Abandoned Clackline Refractory, Perth, WA

Abandoned Clackline Refractory in Perth, Western Australia│Abandoned World Photography Urbex

The tiny, rural town of Clackline dates back to the late 1880s. Western Australia was expanding its railway network, and Clackline was smack bang in the centre of three of those lines. It was the perfect spot to set up an undisturbed industrial town in the middle of nowhere. 

By 1898, it was mostly railway workers residing in the town which by this stage consisted of a school, a Methodist Church, a hotel, and the WA Firebrick Company (a refractory and quarry). 

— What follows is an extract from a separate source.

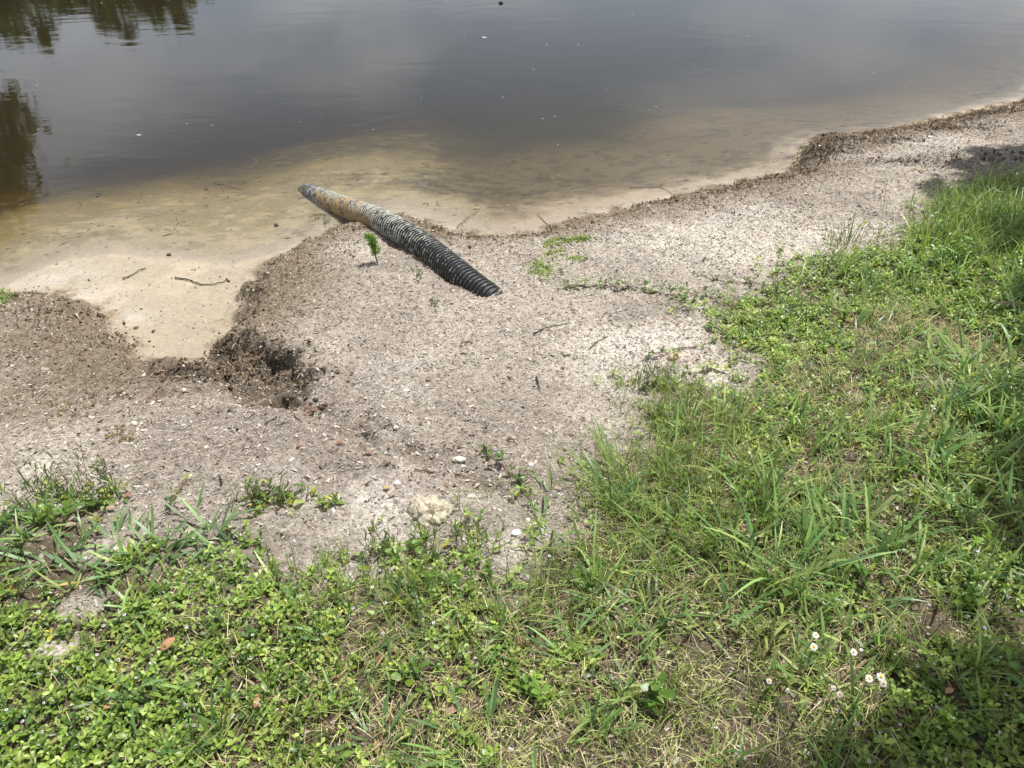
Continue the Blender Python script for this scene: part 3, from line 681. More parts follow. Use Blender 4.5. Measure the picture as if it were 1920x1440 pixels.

The WA Firebrick Company had been established by two men, John Ford and James Murray, who were searching for gold, but ended up discovering the fine quality clay that seemed suitable for fired bricks – a resource required to build the railways. 

By 1901, the clay and brick industry was so important to Western Australia, that the brick products from Clackline were used by multiple government departments, the Fremantle Gas Company, and many goldmines. Other users of the bricks included the Railway Department, the Perth Gas Company, the Fremantle smelter, and the Great Boulder Perseverance Company. 

After two years, the refractory changed hands and Bunnings took ownership. In 1903, “the Hunter family” owned it until the 1950s. 

In the late 1960s, the Clackline Refractory underwent an expansion, and reportedly had difficulty recruiting workers due to a shortage of accommodation in the area. It closed in the 1970’s for this reason, but reopened in the 1980’s and using more modern kilns and equipment, started producing clay based ceramic products. By the end of the 1980’s, the machines once again stopped whirring and it has been abandoned ever since. 

Today, it is a “heritage listed brickworks site” and can even be found on Google Maps. There are still lots of industrial parts lying around the site, including machinery that would have been the workhorses of the site during peak operation. If you go to the refractory as of now (2021), you can see the old kilns, crushers, rail lines and fuel tanks. 

The site expands over hectares, consisting of a mixture of the industrial areas, and vast rolling hills that have been carved and quarried over the many decades. Piles of clay have been dumped and left behind and the man-made holes in the earth are desolate, overgrown, and look like the remnants of a mining town. Burnt out cars and machinery line the paths as you walk through and there are the usual heaps of rubbish strewn about that you would find in most abandoned areas. Overall, it’s ugly and beautiful at the same time.